Sharing ideas, suggestions, and feedback within our social networking group ( provided access to many new resources which I may not have found otherwise. As a group, we worked together to locate information, share our experiences with interactive tools, and collaborate on the Differentiation Station assignment. We created presentation materials to share with other teachers at our schools. The Ning site allowed us to gather feedback and suggestions from our group members on these presentations, as well as lesson plans and classroom activities. Although I was already familiar with social networking sites, this was my first experience using one to collaborate with other educational professionals. Throughout this program, I have found that the weekly discussions provide a wealth of knowledge and ideas. Now, I know that I can continue that same type of collaboration through a social networking site, such as Ning.

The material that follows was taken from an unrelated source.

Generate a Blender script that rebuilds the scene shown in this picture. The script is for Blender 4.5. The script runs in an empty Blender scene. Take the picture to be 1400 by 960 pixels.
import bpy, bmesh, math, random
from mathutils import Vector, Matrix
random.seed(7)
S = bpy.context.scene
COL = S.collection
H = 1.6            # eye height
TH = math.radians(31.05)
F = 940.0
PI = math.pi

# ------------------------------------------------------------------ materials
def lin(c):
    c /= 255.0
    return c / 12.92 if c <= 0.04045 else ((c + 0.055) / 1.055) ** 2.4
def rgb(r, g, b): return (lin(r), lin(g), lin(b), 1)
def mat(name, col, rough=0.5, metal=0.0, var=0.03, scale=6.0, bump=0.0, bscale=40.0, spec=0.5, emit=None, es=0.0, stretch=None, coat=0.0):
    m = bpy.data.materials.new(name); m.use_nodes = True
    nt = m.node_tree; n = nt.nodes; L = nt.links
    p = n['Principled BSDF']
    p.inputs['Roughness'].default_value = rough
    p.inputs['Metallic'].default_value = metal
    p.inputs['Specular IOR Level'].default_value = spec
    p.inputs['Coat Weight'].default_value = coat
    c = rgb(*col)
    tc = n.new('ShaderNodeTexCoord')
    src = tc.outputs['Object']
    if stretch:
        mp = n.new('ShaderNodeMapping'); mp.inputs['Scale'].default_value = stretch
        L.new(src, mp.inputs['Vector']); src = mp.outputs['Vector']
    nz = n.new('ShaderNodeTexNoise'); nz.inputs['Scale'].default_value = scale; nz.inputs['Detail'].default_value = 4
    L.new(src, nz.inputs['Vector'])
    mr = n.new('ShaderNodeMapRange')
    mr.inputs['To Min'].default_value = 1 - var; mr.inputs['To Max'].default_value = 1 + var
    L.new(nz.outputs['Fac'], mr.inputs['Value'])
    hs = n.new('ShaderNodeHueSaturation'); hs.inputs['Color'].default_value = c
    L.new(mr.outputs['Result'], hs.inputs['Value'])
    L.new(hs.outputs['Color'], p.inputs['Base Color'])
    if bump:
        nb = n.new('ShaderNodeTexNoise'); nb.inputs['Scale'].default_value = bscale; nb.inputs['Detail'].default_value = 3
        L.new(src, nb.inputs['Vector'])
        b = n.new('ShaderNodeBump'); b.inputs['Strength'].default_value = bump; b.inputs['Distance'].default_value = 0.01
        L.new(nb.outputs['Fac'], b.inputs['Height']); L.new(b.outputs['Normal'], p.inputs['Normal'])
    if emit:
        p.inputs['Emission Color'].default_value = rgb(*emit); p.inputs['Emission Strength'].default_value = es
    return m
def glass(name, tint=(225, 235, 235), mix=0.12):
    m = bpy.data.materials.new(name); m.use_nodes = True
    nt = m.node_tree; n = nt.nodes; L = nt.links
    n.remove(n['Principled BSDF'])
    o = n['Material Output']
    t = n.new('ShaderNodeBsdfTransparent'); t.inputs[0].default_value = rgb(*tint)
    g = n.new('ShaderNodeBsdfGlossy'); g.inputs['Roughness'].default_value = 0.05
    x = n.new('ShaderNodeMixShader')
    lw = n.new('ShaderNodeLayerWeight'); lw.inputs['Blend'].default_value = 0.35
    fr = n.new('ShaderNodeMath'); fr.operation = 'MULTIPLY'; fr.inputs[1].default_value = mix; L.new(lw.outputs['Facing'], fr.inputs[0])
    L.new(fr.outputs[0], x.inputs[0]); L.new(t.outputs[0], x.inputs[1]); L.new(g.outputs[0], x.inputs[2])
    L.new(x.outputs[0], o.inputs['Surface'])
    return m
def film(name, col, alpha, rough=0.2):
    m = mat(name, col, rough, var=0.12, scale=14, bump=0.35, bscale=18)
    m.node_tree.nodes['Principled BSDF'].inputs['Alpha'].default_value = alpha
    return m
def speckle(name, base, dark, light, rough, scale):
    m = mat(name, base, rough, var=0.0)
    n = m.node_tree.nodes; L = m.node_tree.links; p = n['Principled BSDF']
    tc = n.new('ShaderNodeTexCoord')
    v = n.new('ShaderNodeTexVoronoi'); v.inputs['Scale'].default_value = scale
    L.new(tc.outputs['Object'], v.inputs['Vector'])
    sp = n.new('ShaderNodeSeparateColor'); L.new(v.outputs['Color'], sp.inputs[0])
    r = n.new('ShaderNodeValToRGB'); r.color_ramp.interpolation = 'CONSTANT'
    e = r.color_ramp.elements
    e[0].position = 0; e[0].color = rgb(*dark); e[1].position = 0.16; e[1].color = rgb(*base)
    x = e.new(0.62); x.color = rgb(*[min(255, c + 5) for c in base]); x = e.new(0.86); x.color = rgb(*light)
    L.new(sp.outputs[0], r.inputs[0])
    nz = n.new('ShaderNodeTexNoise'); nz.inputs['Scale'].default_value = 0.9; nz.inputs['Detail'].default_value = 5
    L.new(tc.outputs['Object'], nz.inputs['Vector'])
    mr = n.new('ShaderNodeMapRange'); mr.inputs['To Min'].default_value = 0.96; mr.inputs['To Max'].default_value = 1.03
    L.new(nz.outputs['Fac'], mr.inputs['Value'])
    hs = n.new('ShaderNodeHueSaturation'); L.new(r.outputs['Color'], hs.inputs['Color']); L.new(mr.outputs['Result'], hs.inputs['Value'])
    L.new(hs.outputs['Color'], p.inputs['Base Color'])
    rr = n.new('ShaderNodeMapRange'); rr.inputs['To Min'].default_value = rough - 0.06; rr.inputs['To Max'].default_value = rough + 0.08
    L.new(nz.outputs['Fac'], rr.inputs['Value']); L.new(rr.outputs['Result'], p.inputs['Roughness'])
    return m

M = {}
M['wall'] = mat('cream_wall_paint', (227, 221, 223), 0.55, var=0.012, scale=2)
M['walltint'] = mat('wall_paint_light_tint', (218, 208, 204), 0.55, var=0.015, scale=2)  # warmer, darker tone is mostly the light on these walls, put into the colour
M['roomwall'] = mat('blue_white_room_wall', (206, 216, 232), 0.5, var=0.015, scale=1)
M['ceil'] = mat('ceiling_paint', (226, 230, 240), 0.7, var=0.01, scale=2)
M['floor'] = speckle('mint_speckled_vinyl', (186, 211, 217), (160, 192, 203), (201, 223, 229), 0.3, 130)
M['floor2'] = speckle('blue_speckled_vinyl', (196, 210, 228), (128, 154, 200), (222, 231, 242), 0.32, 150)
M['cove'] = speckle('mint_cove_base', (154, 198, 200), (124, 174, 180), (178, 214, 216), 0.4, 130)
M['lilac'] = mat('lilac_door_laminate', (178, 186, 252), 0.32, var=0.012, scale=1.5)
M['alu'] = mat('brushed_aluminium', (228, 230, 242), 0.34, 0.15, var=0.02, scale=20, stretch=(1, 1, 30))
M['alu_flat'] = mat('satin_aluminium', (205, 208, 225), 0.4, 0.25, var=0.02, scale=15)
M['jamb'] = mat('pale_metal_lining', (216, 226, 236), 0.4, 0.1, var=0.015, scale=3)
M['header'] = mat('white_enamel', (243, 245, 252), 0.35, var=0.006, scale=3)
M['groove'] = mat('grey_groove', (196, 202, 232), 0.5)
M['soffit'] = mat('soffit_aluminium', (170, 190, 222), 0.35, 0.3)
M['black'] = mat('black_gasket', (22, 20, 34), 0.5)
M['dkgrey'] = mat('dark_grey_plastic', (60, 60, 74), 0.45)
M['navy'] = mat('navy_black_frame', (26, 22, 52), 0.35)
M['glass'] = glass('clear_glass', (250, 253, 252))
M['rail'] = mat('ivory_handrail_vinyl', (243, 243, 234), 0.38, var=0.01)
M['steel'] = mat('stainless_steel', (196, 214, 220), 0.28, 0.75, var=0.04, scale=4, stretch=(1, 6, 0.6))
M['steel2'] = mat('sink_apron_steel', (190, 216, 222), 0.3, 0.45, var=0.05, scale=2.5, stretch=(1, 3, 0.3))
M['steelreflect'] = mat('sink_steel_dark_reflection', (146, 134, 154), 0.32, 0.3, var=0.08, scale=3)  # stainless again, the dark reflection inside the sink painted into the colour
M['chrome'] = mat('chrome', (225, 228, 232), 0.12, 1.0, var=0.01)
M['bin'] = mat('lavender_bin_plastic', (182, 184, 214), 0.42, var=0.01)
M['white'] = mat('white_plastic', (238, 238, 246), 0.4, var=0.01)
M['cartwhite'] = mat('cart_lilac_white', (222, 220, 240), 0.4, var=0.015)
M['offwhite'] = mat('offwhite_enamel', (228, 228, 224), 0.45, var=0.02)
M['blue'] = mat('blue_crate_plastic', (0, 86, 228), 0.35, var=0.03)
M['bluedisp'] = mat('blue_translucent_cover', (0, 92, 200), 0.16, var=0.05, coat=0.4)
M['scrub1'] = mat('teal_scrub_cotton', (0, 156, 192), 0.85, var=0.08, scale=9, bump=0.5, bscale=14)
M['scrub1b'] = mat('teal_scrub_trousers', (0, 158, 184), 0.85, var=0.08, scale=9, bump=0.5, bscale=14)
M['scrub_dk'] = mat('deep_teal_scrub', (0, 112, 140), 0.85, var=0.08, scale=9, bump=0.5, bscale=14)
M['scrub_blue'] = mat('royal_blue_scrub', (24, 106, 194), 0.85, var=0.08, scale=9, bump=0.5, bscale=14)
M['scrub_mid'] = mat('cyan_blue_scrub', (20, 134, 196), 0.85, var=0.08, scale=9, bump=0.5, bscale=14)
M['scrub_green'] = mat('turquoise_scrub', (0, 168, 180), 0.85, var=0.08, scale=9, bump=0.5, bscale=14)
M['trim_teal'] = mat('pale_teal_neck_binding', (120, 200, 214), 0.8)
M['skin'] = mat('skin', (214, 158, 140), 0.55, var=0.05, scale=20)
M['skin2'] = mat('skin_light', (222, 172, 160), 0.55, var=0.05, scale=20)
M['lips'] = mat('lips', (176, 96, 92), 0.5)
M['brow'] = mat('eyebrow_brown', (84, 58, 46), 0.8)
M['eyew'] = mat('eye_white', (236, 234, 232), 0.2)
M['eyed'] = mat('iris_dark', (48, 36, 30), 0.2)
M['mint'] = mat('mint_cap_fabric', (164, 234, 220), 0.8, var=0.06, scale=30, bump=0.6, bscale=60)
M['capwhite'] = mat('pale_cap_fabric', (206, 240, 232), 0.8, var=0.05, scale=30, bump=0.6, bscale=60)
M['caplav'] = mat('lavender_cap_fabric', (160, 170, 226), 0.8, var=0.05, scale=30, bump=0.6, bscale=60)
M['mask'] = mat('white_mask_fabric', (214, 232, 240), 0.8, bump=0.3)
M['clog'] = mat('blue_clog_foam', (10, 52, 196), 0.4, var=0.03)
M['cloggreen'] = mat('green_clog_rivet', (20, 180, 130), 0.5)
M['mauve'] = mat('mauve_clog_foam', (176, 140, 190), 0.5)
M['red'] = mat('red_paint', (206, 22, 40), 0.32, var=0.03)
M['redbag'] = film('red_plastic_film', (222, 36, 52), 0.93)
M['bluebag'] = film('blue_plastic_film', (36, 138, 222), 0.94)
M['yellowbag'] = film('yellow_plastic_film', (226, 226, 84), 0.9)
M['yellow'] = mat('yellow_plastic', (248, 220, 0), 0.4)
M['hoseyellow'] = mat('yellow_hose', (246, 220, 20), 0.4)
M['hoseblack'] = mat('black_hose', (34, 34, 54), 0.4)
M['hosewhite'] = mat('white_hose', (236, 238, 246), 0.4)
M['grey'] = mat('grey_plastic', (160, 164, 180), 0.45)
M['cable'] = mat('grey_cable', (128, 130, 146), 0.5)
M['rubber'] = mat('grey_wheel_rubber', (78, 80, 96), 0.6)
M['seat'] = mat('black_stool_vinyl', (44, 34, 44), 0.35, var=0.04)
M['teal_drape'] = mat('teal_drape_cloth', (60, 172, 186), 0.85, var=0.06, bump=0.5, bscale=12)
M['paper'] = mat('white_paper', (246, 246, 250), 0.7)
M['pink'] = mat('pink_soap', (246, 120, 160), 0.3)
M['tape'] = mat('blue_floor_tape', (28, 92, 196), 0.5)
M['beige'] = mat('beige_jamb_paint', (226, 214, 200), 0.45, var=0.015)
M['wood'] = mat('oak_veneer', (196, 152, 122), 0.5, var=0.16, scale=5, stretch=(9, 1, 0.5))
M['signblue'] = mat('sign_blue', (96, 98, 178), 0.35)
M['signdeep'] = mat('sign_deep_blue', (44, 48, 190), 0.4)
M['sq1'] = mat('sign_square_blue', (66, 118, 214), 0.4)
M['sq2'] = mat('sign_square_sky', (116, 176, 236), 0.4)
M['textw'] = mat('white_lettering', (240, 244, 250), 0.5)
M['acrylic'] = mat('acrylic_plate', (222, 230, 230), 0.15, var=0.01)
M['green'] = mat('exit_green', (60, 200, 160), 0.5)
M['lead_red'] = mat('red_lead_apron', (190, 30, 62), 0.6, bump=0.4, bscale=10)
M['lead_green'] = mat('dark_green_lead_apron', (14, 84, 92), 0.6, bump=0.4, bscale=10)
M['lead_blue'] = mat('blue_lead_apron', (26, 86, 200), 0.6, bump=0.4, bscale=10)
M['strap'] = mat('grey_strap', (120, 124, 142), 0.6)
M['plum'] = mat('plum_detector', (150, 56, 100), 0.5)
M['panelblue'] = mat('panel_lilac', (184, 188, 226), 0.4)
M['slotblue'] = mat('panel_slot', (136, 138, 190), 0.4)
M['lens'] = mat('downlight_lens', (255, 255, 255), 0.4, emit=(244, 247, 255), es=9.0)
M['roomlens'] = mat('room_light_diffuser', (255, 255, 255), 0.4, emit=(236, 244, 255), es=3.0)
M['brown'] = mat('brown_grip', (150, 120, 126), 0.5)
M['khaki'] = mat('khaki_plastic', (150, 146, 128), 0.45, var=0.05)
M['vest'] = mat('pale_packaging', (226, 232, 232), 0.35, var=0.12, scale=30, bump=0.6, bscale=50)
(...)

As a direct result of this course, I have added quite a few tools to my collection of educational resources. I administered my first true online test yesterday. My seventh grade students came to class expecting the typical weekly test. Instead, I had created their test using an online survey tool and reserved the laptop cart for this purpose. They were quite surprised when I explained it to them. One of the first things I noticed was that the students seemed much more focused as they took the test. They did not complain about the requirement to use complete sentences, since they could type their answers instead of writing them on paper. Once they finished their test and submitted it online, they completed a short feedback survey on the test. I was interested to know their opinions and they provided more feedback than I expected. I've tried adding the same type of feedback questions to a paper test without much response. Perhaps the anonymity encouraged them to be more expressive. They did not have to include their name and there was no handwriting that might be recognized by the teacher. I also believe, however, that they are just more comfortable - more at home - on a computer. All but one student expressed their desire to take more tests in this manner. It was an encouraging moment and, as one student put it, it seemed like we were "finally moving into the future." With the knowledge I've gained through this and other Walden courses, I believe that I can now make the changes necessary to use technology to differentiate and enhance presentation, expression, and engagement to meet the diverse needs of my students.